I'm kind of asking myself why I'm doing this right now, since it'll probably be a little long while before you get to see this. But then again that's kind of why I'm doing it? ....That and the fact that I didn't really do anything else for today, oops. I'm bad with gifts and ideas anyways, maybe I'll figure something out before you get back, though I'm kind of hoping you show up before I figure anything out because hm yeah, I miss you a lot.
Buuuut that's not what this is for. I'm not really even sure what this is for, I guess I initially thought it'd be kind of cool to leave you something for today in your tag and then when you finally get on, like 200 years later, and poke around and stuff you could find this and hm, yeah.
Anyways, happy anniversary. It's been a month already and you know the odd thing? There are still times when I really can't believe that we're actually together and that you're just...all mine. I get this weird feeling when the realization hits me, though it's a good kind of weird but just, I don't know really. It's just that you've been someone I yearned for, for so long, someone I stupidly angsted over because I honestly thought my feelings were one-sided and I'd never have anything that went past friendship with you and I'd even accepted that for a while, I settled into this whole idea that we'd only ever be friends and I was determined to enjoy things the way they were. Our friendship was pretty amazing anyways, we had these short, rare conversations but whenever they took place I'd always end up with this big smile on my face and this real settling feeling in my stomach, I'd just be real happy. And even when we were just friends, when feelings were pushed aside on my part and my only focus was being your friend, you still made me the absolute happiest. No one ever made me as happy as you made me---no one makes me as happy as you make me.

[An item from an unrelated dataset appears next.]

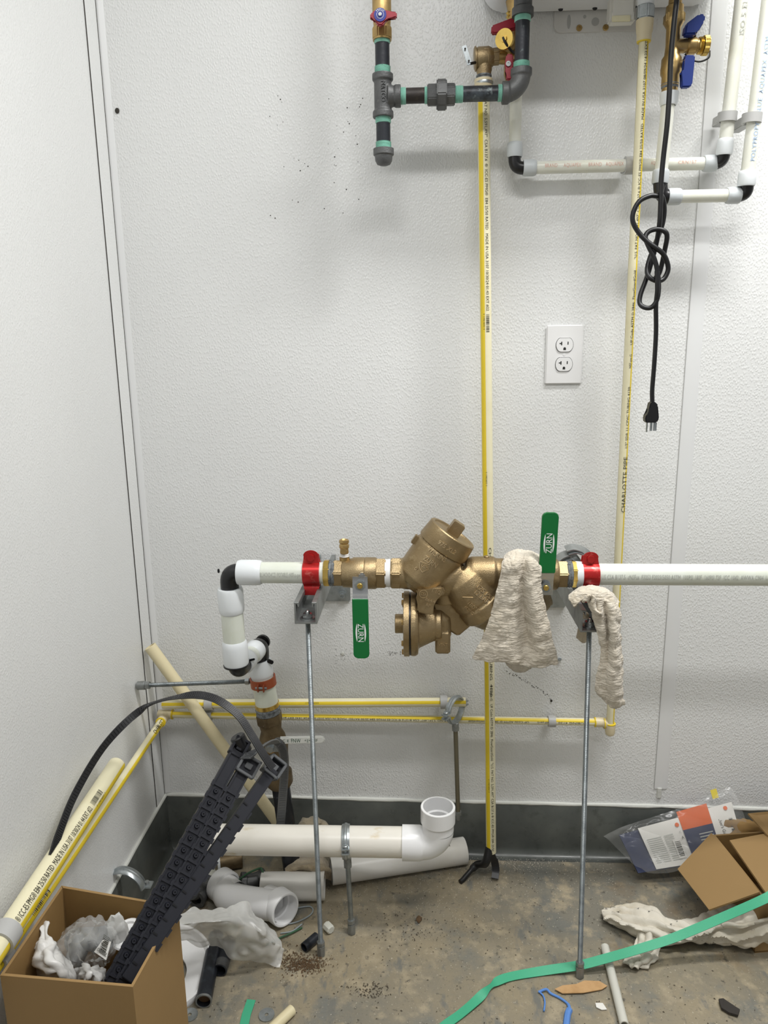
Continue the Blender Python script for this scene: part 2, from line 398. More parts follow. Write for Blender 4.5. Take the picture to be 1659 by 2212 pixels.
# ================================================================ the room
ZC = 2.62; XR = 2.7; YF = -3.2
struct(MB().box((XR/2-.05, .05, ZC/2), (XR+.1, .1, ZC)).build('wall_back', 'frp', smooth=0), 'white pebbled plastic wall panel at the back')
struct(MB().box((-.05, YF/2, ZC/2), (.1, -YF, ZC)).build('wall_left', 'frp_left', smooth=0), 'white pebbled plastic wall panel on the left')
struct(MB().box((XR/2-.05, YF/2+.05, -.05), (XR+.1, -YF+.1, .1)).build('floor', 'floor_concrete', smooth=0), 'worn stained concrete floor')
struct(MB().box((XR/2-.05, YF/2+.05, ZC+.05), (XR+.1, -YF+.1, .1)).build('ceiling', 'ceiling_white', smooth=0), 'white ceiling')
# inside-corner moulding: flange on the left wall, dark joint lines, smooth flange on the back wall
pA, pB = X(175, 0), X(302, 1300)
yl = (pA.y+pB.y)/2
struct(MB().box((.0009, yl/2-.004, ZC/2+.075), (.0018, abs(yl)-.008, ZC-.15), bev=.0005).build('trim_1', 'frp_left'), 'narrow white moulding flange on left wall at the corner')
struct(MB().prism([(.0, 0), (.0145, 0), (.0145, -.0012), (.006, -.0045), (.002, -.0055), (.0, -.0050)], (0, 0, .15), (1, 0, 0), (0, 1, 0), ZC-.15).build('trim_2', 'trim_white'), 'smooth white corner moulding flange on back wall')
struct(MB().box((.0010, -.0072, ZC/2+.075), (.0020, .0022, ZC-.15)).build('trim_3', 'spot_dark'), 'thin dark gap in the corner moulding')
struct(MB().box((.0010, yl-.0007, ZC/2+.075), (.0014, .0010, ZC-.15)).build('trim_4', 'spot_dark'), 'thin dark joint beside the corner moulding')
# seam strip between the two back panels
a0 = Y(1412, 1705); a1 = Y(1535, 60); xs0 = (a0.x+a1.x)/2; sw = .030
zb = Y(1420, 1703).z
struct(MB().prism([(0, 0), (sw, 0), (sw, -.0005), (sw-.004, -.0018), (.002, -.0018), (0, -.0012)], (xs0, 0, zb), (1, 0, 0), (0, 1, 0), ZC-zb).build('trim_5', 'trim_white'), 'white vertical seam strip between the back wall panels')
struct(MB().prism([(0, 0), (.012, 0), (.010, -.004), (.002, -.004)], (xs0+.006, 0, zb-.022), (1, 0, 0), (0, 1, 0), .024).build('trim_6', 'caulk'), 'drip of caulk under the seam strip')
struct(MB().box((xs0-.0003, -.0010, (ZC+zb)/2), (.0008, .0022, ZC-zb)).build('trim_9', 'clamp_grey'), 'thin grey joint line along the seam strip')
# painted cove base: vertical face, then a fillet on to the floor
HB = .142
def hb_back(x): return .142-.0105*min(x, 1.6)
def cove_prof():
    pr = [(0, HB), (.004, HB), (.006, HB-.003), (.007, .03)]
    for k in range(7):
        a = math.pi/2*k/6; pr.append((.007+.014*(1-math.cos(a)), .001+.02*(1-math.sin(a))))
    pr += [(.03, 0.0004), (0, 0.0004)]; return pr
pr = cove_prof()
mb = MB(); n = len(pr); NX = 60
vs = []
for i in range(NX+1):
    x = XR*i/NX
    for (t, z) in pr: vs.append(V((x, -t, (z if z < .1 else z-HB+hb_back(x)) + (.0016*noise.noise(V((x*9, z*30, 0))) if z > .1 else 0))))
mb.add(vs, [(i*n+k, i*n+(k+1) % n, (i+1)*n+(k+1) % n, (i+1)*n+k) for i in range(NX) for k in range(n)])
struct(mb.build('baseboard_back', 'cove'), 'dark grey painted cove base along the back wall')
mb = MB(); vs = []
for i in range(NX+1):
    y = YF*i/NX
    for (t, z) in pr: vs.append(V((t, y, z + (.0016*noise.noise(V((y*9, z*30, 4))) if z > .1 else 0))))
mb.add(vs, [(i*n+k, i*n+(k+1) % n, (i+1)*n+(k+1) % n, (i+1)*n+k) for i in range(NX) for k in range(n)])
struct(mb.build('baseboard_left', 'cove'), 'dark grey painted cove base along the left wall')
# caulk bead over the cove base
def bead(p0, p1, seed):
    pts = []; rs = []
    for k in range(81):
        p = V(p0).lerp(V(p1), k/80); p.z += (hb_back(p.x)-HB if seed == 1 else 0); pts.append(p + V((0, 0, .0015*noise.noise(p*40+V((seed, 0, 0)))))); rs.append(.0045+.0022*noise.noise(p*25+V((0, seed, 0))))
    return MB().tube(pts, rs, 8)
struct(bead((.004, -.002, HB+.003), (XR, -.002, HB+.003), 1).build('trim_7', 'caulk'), 'uneven white caulk line above back cove base')
struct(bead((.002, -.004, HB+.003), (.002, YF, HB+.003), 5).build('trim_8', 'caulk'), 'uneven white caulk line above left cove base')
# ceiling fixtures
for i, (lc, sx, sy, pw) in enumerate(LAMPS):
    t = thing('ceiling_light', ['long ceiling light near the right end of back wall', 'long ceiling light added as fill over the middle of the room'][i], 'light', (lc[0], lc[1], ZC), 'ceiling lights')
    MB().box((lc[0], lc[1], ZC-.02), (sx+.04, sy+.04, .04), bev=.006).build('housing', 'ceiling_white', t)
    MB().box((lc[0], lc[1], ZC-.046), (sx, sy, .012), bev=.004).build('diffuser', 'lens', t)
# marks on the wall, each a small real thing
def mark(name, label, cat, u, v, px, m='spot_dark', y=-.0015):
    p = Y(u, v, y); s_ = S(u, v, y)*px; mb = MB(); mb.ball(p, s_, 10, 6, (1, .25, 1.15)); return tag(mb.build(name, m), label, cat)
mark('wall_plug', 'small dark hole plug in back wall near the left corner', 'plug', 253, 239, 5)
mark('wall_plug', 'small dark hole in back wall between hanging rags and yellow drain pipe', 'plug', 1191, 1514, 2.6)
t = thing('wall_screw', 'small bright screw in back wall beside the hanging rag', 'screw', Y(1209, 1424))
MB().cyl(Y(1209, 1424, 0), Y(1209, 1424, -.004), .0042, 12, ch=.001).build('screw_head', 'zinc', t)
mark('wall_plug', 'pale filled anchor in wall under the left green handle', 'plug', 740, 1412, 4, 'caulk')
mb = MB(); rnd = random.Random(4)
for k in range(46):
    f = k/45; u = 1095+f*96+rnd.uniform(-2, 2); v = 1452+f*f*18+f*38+rnd.uniform(-3, 3); mb.ball(Y(u, v, -.0004), .0006+rnd.random()*.0007, 6, 4, (1, .3, 1))
for k in range(34):
    u = rnd.gauss(735, 9); v = rnd.gauss(1416, 9); mb.ball(Y(u, v, -.0002), .0003+rnd.random()*.0004, 6, 4, (1.8, .3, .8))
for k in range(40):
    u = rnd.uniform(580, 790); v = rnd.uniform(200, 480)-(u-580)*.1; mb.ball(Y(u, v, -.0004), .0005+rnd.random()*.0008, 6, 4, (1, .3, 1))
for k in range(20):
    u = rnd.gauss(850, 14); v = rnd.gauss(1411, 2); mb.ball(Y(u, v, -.0004), .0004+rnd.random()*.0004, 6, 4, (2.4, .3, .7))
for k in range(14): mb.ball(Y(rnd.uniform(700, 880), rnd.uniform(1690, 1722), -.0004), .0006, 6, 4, (1, .3, 1.6))
tag(mb.build('dirt_specks', 'spot_dark', kind='stuff'), 'tiny dark dirt specks and scuffs scattered on the white wall', 'specks')
# duplex outlet
t = thing('wall_outlet', 'white duplex outlet with cover plate between the two yellow pipes', 'outlet', Y(1218, 828))
c = (Y(1180, 703)+Y(1258, 703)+Y(1178, 828)+Y(1255, 828))/4; pw, ph = .0755, .120
mb = MB(); e = .0045
mb.prism([(-pw/2, -ph/2), (pw/2, -ph/2), (pw/2, ph/2), (-pw/2, ph/2)], c, (1, 0, 0), (0, 0, 1), .0055, bev=.0025, seg=3).build('cover_plate', 'outlet_white', t)
for sz in (1, -1):
    cc = c + V((0, -.0055, sz*.0195)); pl = []
    for k in range(32):
        a = 2*math.pi*k/32; pl.append((.0172*math.cos(a), max(-.0135, min(.0135, .0172*math.sin(a)))))
    r_ = MB().prism([(x*1.05, z*1.05) for x, z in pl], cc+V((0, .0003, 0)), (1, 0, 0), (0, 0, 1), .0006).build('receptacle_gap', 'outlet_dark', t)
    rc = MB().prism(pl, cc, (1, 0, 0), (0, 0, 1), .0022, bev=.0006).build('receptacle', 'outlet_white', t)
    q = cc+V((0, -.0022, 0)); sl = MB()
    sl.box(q+V((-.0064, 0, .0030)), (.0022, .0006, .0070)); sl.box(q+V((-.0090, 0, .0030)), (.0035, .0006, .0020))
    sl.box(q+V((.0064, 0, .0035)), (.0020, .0006, .0058))
    sl.prism([(.0026*math.cos(math.pi*k/10), .0026*math.sin(math.pi*k/10)) for k in range(11)]+[(-.0026, -.0030), (.0026, -.0030)], q+V((0, .0003, -.0072)), (1, 0, 0), (0, 0, 1), .0006)
    sl.build('slots', 'outlet_dark', rc)
MB().cyl(c+V((0, -.005, 0)), c+V((0, -.0062, 0)), .0026, 12).build('plate_screw', 'outlet_white', t)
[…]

I still don't know where I'm going with this, I think I've kind of gotten away from what I was initially aiming for? I just wanted to write something cute and sweet and awfully short but, I think that's kind of impossible anyways. My thoughts are never short when they concern you, my feelings certainly aren't short or small, they're so immense it's a little scary. I love you. I love you so so much and I'm going to still be as in love with you months and months from now, and I know this because months and months before I fell in love with you, without meaning to at all, and here we are now, all this time later and I'm even more in love with you. And it doesn't help that each day I spend with you----even the days I spend away from you, I end up falling more for you. It's so weird and I keep wondering if there's a point where I stop falling? A point where it's just like, welp that's as in love with you as I'm getting, but it doesn't seem like that's something that's happening? It seems like it's only going to get deeper and deeper and hm, it's weird.
I miss you a hell of a lot too, let me just throw that in there. Being away from you for this long should be illegal and I really hope you pop up sometime soon because I really just want to smother you in kisses....maybe hit you a little too but that's whatever.
I love you. I love everything about you and all of you and I'm just....eh, I'm just awfully in love with you my dear hentai kareshi. Happy one month.